The Nov. 4 stories received the nod in the “projects” category for business weeklies. The society is an industry group based at the University of Missouri-Columbia and holds the national contest each year.
The Business Journal stories looked at the tendency of Hispanics here to bypass banks and rely instead on cash. The Business Journal worked with California State University, Fullerton, to study the cash spending of Hispanics, which was pegged at $2.4 billion a year.
Officials from Cal State Fullerton interviewed Hispanics about their spending and banking habits. The Business Journal’s Chris Cziborr, Vita Reed, Michael Lyster and former reporters Daniel Williams and Rajiv Vyas talked with banks, retailers, check cashers, truck vendors, healthcare providers and others for the stories.

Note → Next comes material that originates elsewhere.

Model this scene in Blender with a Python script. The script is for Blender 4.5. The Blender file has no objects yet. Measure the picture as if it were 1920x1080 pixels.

The paper was picked for the recognition, an honorable mention, out of hundreds of entries from around the country. Sister paper the Los Angeles Business Journal won a projects award for a series on Global Crossing Ltd. and also got an overall excellence award.
In 2002, the Orange County Business Journal’s Cziborr won a spot enterprise award for a story about changes sweeping through Baja California’s border plants.